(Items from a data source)
-- Begin --
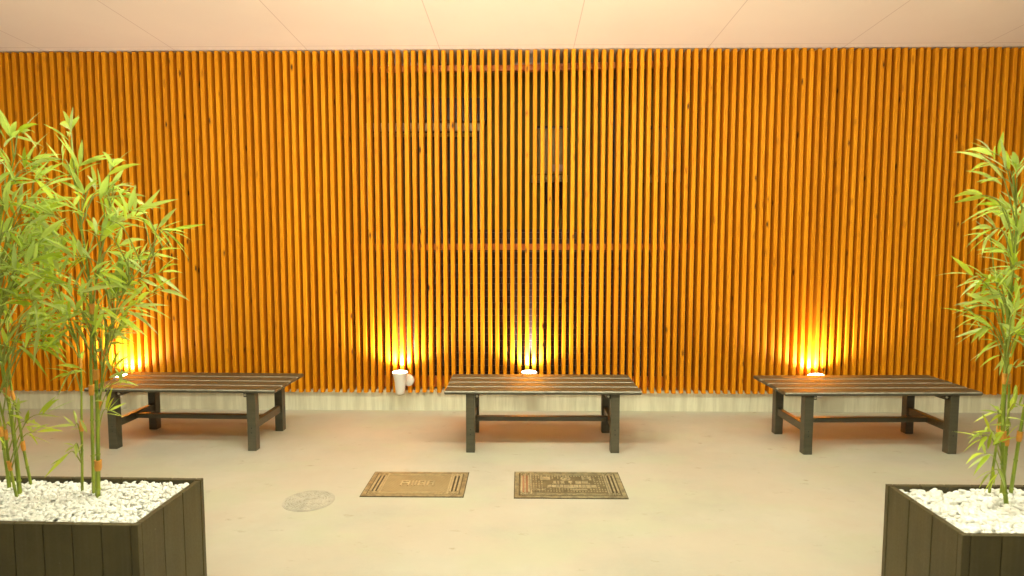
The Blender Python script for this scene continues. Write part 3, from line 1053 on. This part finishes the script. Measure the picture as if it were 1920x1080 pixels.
stemsB = [
    ([(38,928,0), (24,800,0), (5,690,.0), (-8,560,.0), (0,420,.0), (28,290,.0)], .0085, [.30, .5]),
    ([(19,920,0), (6,830,0), (-10,740,.02), (-30,600,.02), (-60,440,.04)], .0075, [.3, .5]),
    ([(60,912,0), (45,845,0), (36,790,.0), (18,700,.01), (20,560,.02), (60,400,.02)], .0060, [.22, .5]),
    ([(33,934,0), (16,860,0), (5,780,.0), (-40,620,-.03), (-90,520,-.05)], .0055, [.2, .4]),
]
spB = [
    (20,262,60,6,1.1), (42,250,20,5,1.1), (60,300,10,6,1.1), (10,300,150,6,1.1), (70,335,5,6,1.1), (30,340,60,6,1.1), (95,370,0,5,1.0), (50,400,20,6,1.1),
    (10,380,120,6,1.1), (80,440,0,6,1.0), (40,470,40,6,1.1), (10,450,150,6,1.0), (70,520,-10,6,1.0), (30,540,10,6,1.1), (50,600,-5,6,1.0), (10,590,180,5,1.0),
    (60,650,-10,5,.9), (25,640,20,5,.9), (80,640,-20,4,.9), (60,790,35,5,.8), (85,775,25,5,.8), (70,810,10,5,.8), (40,775,120,5,.8), (20,800,150,4,.7), (8,840,100,4,.7),
    (28,760,60,4,.7), (15,650,170,4,.9),
]
bamboo('artificial bamboo clump at the left end of the left planter, cut by the picture edge', stemsB, spB,
       [(-120, 90, 290, 620, 46), (-40, 110, 360, 640, 36)], 44)

stemsC = [
    ([(1889,952,0), (1880,860,0), (1884,720,.0), (1893,580,.0), (1905,420,.0), (1900,320,.0)], .0085, [.25, .42]),
    ([(1876,932,0), (1886,850,0), (1892,720,0), (1882,600,.02), (1862,500,.03)], .0070, [.3, .5]),
    ([(1853,930,0), (1866,850,0), (1880,740,.0), (1886,620,-.01), (1900,500,-.04), (1935,360,-.05)], .0055, [.28, .5]),
    ([(1893,935,0), (1908,840,0), (1925,740,.0), (1950,600,.0), (1985,430,.0)], .0075, [.3, .5]),
]
spC = [
    (1858,285,120,5,.95), (1845,300,160,4,.95), (1885,318,110,5,.95), (1862,335,150,5,1.0), (1905,320,80,6,1.0), (1870,385,165,6,1.0), (1838,365,172,4,1.0), (1895,400,120,6,1.0),
    (1860,428,170,6,.95), (1848,440,175,4,.95), (1910,440,90,6,.95), (1880,470,160,5,.9), (1840,520,165,6,.95), (1820,515,170,4,.9), (1860,530,130,7,.95), (1885,540,100,6,.95),
    (1835,570,170,5,.9), (1822,590,165,4,.9), (1870,580,140,6,.95), (1900,580,80,6,.9), (1850,615,165,6,.85), (1832,610,170,4,.8), (1870,640,170,5,.85), (1895,630,60,6,.85),
    (1900,500,60,6,.95), (1880,665,190,4,.8), (1905,690,60,4,.8), (1850,810,130,6,.8), (1838,820,165,4,.8), (1845,850,175,4,.8), (1862,835,60,4,.7), (1870,890,260,4,.65), (1855,888,230,3,.7),
    (1870,775,160,5,.7), (1895,770,60,5,.8), (1912,760,30,4,.8), (1895,800,200,4,.8),
]
bamboo('artificial bamboo clump in the right planter, beside the right picture edge', stemsC, spC,
       [(1880, 1990, 370, 640, 18), (1865, 1930, 520, 650, 5)], 63)
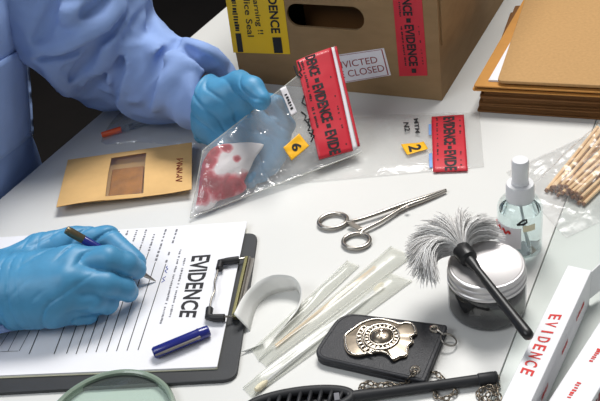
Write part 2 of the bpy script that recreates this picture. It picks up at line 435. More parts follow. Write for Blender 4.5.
-- End --
__Short task__
Count the lines above in which the word "script" appears, then state only that count.

__Reply to the exercise__
2